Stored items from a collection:

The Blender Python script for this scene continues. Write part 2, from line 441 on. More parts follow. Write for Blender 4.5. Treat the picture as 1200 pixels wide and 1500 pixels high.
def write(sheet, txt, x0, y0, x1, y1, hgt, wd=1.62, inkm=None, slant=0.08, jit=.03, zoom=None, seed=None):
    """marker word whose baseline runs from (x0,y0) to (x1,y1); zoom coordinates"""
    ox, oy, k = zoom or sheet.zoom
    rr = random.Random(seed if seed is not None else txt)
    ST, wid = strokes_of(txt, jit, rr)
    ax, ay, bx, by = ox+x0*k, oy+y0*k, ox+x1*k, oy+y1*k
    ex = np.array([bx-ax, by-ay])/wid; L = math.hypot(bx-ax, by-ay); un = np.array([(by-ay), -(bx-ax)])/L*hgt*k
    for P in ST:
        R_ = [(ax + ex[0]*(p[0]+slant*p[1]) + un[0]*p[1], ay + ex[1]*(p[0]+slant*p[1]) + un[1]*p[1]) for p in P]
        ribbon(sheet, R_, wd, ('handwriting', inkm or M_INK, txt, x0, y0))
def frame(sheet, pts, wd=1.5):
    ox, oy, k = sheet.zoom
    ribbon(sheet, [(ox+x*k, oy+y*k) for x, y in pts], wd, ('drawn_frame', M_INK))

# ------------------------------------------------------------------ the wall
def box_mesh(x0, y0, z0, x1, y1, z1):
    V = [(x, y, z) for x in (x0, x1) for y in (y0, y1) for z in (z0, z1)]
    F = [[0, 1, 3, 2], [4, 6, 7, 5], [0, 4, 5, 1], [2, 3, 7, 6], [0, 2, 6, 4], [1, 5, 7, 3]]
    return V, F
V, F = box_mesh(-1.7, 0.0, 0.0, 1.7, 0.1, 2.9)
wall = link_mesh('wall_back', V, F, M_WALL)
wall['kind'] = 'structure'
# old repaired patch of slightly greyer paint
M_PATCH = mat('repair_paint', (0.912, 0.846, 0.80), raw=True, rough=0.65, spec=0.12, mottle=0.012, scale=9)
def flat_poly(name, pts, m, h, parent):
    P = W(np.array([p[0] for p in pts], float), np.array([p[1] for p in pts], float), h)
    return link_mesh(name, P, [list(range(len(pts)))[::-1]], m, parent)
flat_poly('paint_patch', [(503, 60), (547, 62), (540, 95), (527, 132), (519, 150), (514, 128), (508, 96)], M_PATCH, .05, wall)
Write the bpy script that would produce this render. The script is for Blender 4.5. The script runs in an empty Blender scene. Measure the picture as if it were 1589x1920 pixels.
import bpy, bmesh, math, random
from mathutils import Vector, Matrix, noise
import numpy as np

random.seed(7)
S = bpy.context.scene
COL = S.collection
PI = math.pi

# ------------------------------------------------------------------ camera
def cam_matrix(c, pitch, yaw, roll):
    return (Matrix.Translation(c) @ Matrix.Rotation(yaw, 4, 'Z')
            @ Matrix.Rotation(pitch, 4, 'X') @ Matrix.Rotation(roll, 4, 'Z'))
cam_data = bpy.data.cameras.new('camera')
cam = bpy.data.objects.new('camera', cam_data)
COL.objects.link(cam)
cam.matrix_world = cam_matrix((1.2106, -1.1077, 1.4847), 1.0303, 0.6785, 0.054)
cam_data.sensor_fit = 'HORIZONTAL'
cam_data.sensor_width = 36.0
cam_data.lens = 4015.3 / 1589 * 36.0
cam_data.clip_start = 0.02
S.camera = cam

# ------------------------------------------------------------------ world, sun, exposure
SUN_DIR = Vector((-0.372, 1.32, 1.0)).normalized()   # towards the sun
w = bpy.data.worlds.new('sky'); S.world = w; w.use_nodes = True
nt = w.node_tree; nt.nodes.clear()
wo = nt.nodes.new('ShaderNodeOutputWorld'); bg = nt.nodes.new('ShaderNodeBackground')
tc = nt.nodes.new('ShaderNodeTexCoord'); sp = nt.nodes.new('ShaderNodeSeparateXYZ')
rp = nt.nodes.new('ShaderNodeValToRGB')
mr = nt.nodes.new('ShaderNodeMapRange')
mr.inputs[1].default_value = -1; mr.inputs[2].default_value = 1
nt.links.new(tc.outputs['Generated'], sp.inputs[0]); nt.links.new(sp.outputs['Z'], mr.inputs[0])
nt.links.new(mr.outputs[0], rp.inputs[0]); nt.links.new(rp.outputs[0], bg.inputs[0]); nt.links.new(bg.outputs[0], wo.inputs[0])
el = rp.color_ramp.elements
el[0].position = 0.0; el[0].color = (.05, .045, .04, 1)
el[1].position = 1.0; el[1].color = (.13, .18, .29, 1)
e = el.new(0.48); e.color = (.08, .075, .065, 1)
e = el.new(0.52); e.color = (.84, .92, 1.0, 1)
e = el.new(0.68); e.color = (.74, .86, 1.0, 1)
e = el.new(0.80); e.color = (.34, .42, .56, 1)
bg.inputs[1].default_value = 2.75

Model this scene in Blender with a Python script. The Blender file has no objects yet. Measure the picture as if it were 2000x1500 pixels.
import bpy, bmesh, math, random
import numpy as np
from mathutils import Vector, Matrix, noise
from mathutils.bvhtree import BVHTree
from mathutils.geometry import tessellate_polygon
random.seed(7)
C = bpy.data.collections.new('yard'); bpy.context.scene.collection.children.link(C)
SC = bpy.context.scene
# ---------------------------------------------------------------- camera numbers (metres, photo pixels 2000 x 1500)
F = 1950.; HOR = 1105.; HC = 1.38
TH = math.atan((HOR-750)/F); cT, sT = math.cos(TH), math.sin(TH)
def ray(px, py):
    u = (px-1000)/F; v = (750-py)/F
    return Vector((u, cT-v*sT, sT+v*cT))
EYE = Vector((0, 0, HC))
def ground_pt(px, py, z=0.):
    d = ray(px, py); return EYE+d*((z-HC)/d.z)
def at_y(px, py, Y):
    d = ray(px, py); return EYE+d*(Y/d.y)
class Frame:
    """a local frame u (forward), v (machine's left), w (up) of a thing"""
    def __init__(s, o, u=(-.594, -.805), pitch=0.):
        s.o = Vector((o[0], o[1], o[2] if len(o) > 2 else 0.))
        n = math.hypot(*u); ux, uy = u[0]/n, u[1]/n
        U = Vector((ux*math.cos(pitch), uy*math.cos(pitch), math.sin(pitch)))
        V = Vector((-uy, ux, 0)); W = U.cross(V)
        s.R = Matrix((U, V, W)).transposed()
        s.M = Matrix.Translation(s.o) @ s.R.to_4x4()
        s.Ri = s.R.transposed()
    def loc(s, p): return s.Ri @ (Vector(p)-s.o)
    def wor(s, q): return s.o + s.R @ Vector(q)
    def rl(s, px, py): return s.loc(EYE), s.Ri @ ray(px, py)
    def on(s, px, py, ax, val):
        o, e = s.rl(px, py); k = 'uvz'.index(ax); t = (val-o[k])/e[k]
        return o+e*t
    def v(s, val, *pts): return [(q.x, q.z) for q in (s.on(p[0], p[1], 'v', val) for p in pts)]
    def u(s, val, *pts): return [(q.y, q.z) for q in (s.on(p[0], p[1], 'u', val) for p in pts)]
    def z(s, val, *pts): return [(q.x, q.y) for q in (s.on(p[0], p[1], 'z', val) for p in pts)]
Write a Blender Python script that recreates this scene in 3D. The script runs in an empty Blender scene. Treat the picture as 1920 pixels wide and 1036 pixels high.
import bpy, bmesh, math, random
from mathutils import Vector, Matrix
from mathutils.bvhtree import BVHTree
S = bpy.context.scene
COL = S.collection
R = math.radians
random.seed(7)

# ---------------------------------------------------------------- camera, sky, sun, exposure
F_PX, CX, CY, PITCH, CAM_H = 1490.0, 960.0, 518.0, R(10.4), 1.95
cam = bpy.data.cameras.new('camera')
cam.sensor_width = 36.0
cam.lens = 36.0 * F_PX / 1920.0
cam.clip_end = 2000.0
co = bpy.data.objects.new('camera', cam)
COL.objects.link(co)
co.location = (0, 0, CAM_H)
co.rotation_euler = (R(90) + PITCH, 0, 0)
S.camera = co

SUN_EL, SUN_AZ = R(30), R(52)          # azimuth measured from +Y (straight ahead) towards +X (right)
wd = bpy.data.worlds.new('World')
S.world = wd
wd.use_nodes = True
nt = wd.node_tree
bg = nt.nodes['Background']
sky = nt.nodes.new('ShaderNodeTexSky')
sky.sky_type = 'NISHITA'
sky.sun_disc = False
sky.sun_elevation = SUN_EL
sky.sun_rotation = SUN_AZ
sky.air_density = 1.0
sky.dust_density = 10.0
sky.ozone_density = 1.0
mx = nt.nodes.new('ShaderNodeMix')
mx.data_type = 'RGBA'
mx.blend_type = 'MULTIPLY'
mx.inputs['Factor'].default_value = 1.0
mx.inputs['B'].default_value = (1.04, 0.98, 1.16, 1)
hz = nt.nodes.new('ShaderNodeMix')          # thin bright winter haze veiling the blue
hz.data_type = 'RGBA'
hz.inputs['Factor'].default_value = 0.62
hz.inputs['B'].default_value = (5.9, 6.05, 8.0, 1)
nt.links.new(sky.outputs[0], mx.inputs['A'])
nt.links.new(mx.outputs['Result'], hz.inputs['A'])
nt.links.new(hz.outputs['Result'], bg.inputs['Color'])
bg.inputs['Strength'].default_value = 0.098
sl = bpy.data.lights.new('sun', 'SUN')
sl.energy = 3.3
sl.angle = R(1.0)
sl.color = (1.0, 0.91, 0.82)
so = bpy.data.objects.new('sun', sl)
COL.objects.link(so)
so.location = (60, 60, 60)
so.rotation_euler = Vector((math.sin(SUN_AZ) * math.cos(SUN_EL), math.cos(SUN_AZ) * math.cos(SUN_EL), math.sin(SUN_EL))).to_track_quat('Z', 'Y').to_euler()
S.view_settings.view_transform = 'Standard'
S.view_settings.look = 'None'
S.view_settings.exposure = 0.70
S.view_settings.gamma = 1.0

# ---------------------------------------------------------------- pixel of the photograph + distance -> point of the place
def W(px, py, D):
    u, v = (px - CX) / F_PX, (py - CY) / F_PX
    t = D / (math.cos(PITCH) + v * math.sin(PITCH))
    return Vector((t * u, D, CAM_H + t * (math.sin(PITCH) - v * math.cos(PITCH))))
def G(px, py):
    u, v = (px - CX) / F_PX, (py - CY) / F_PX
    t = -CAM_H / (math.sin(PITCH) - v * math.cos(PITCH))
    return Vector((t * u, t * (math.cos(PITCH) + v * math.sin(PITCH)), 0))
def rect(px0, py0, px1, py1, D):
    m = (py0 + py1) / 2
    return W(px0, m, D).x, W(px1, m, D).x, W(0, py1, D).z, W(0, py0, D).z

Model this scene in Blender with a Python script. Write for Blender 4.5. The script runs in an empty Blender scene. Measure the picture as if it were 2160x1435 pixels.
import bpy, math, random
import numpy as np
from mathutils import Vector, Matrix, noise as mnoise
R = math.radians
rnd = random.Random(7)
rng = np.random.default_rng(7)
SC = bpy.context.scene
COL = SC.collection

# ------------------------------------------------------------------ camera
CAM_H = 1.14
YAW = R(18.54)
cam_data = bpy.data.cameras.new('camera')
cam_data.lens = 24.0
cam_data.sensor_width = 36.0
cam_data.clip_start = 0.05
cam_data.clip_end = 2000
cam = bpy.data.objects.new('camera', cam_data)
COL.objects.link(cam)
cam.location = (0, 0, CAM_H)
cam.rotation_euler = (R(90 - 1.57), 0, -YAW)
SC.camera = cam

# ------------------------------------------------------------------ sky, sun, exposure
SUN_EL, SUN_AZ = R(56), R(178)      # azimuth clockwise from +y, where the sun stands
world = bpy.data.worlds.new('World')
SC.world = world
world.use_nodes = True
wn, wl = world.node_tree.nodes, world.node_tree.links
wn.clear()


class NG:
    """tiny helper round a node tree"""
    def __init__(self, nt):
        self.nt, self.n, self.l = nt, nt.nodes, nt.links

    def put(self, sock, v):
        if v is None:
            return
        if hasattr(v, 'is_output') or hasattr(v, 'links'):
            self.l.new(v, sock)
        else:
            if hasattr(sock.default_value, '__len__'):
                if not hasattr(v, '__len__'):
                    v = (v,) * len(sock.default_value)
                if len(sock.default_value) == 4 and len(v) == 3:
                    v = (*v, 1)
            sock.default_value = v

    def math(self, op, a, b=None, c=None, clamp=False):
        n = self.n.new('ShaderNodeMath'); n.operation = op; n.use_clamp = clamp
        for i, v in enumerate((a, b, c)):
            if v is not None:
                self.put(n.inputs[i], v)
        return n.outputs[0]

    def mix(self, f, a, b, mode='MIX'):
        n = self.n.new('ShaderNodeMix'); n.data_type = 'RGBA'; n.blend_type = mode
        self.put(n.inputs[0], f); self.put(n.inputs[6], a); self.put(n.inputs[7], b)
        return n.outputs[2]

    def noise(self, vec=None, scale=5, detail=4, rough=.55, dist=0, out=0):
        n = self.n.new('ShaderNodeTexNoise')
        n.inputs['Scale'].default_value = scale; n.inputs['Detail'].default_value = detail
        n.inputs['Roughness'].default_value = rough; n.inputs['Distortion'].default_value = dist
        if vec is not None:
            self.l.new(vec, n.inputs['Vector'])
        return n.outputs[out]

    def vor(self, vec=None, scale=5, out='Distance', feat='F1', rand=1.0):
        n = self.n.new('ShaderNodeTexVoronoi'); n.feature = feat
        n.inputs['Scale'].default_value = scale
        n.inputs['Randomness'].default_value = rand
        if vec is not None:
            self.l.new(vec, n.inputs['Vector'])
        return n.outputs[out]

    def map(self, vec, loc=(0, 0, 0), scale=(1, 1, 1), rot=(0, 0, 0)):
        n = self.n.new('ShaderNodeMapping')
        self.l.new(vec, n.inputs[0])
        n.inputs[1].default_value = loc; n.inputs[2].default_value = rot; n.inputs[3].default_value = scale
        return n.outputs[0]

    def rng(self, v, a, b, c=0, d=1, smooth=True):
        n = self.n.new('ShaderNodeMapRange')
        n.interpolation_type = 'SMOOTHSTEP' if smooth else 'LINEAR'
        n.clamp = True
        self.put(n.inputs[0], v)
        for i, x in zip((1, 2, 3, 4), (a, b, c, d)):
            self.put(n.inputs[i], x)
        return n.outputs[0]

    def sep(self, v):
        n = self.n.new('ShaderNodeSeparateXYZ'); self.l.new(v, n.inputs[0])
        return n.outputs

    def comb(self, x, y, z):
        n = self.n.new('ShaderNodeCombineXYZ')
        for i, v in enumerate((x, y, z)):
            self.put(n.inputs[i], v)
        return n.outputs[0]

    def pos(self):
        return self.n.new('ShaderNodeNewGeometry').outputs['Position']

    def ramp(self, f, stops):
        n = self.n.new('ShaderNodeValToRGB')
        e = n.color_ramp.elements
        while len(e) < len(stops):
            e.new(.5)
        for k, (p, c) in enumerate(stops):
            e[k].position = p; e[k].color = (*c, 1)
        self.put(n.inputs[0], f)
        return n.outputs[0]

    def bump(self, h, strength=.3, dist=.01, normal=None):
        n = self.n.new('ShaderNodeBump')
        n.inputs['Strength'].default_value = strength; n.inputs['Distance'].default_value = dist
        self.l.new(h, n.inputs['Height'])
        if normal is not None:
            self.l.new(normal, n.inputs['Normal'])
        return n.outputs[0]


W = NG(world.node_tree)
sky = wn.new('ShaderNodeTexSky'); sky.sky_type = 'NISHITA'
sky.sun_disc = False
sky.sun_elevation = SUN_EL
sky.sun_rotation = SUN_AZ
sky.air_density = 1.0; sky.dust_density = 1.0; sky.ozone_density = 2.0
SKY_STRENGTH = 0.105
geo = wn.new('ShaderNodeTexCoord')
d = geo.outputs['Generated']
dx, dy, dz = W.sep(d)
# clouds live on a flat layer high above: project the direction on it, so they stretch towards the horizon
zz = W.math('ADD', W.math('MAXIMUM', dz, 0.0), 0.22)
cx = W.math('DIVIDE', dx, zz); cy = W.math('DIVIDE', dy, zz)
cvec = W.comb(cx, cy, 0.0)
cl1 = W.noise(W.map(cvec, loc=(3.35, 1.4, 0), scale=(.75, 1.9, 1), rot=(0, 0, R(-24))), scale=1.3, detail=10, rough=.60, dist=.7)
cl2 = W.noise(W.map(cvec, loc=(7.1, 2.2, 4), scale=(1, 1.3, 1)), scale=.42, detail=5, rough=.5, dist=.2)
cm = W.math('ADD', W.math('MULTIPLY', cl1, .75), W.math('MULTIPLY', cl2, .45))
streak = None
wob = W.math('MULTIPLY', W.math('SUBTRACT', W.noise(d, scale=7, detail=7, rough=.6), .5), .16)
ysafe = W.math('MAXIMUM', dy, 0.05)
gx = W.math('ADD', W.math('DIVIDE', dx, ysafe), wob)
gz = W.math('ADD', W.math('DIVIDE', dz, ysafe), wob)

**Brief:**
The lines to return run from the one containing "Model this scene in Blender with a Python script. Write" down to the one containing "self.nt, self.n, self.l"; give them exactly, both included, and no others.

**Response to this task:**
Model this scene in Blender with a Python script. Write for Blender 4.5. The script runs in an empty Blender scene. Measure the picture as if it were 2160x1435 pixels.
import bpy, math, random
import numpy as np
from mathutils import Vector, Matrix, noise as mnoise
R = math.radians
rnd = random.Random(7)
rng = np.random.default_rng(7)
SC = bpy.context.scene
COL = SC.collection

# ------------------------------------------------------------------ camera
CAM_H = 1.14
YAW = R(18.54)
cam_data = bpy.data.cameras.new('camera')
cam_data.lens = 24.0
cam_data.sensor_width = 36.0
cam_data.clip_start = 0.05
cam_data.clip_end = 2000
cam = bpy.data.objects.new('camera', cam_data)
COL.objects.link(cam)
cam.location = (0, 0, CAM_H)
cam.rotation_euler = (R(90 - 1.57), 0, -YAW)
SC.camera = cam

# ------------------------------------------------------------------ sky, sun, exposure
SUN_EL, SUN_AZ = R(56), R(178)      # azimuth clockwise from +y, where the sun stands
world = bpy.data.worlds.new('World')
SC.world = world
world.use_nodes = True
wn, wl = world.node_tree.nodes, world.node_tree.links
wn.clear()


class NG:
    """tiny helper round a node tree"""
    def __init__(self, nt):
        self.nt, self.n, self.l = nt, nt.nodes, nt.links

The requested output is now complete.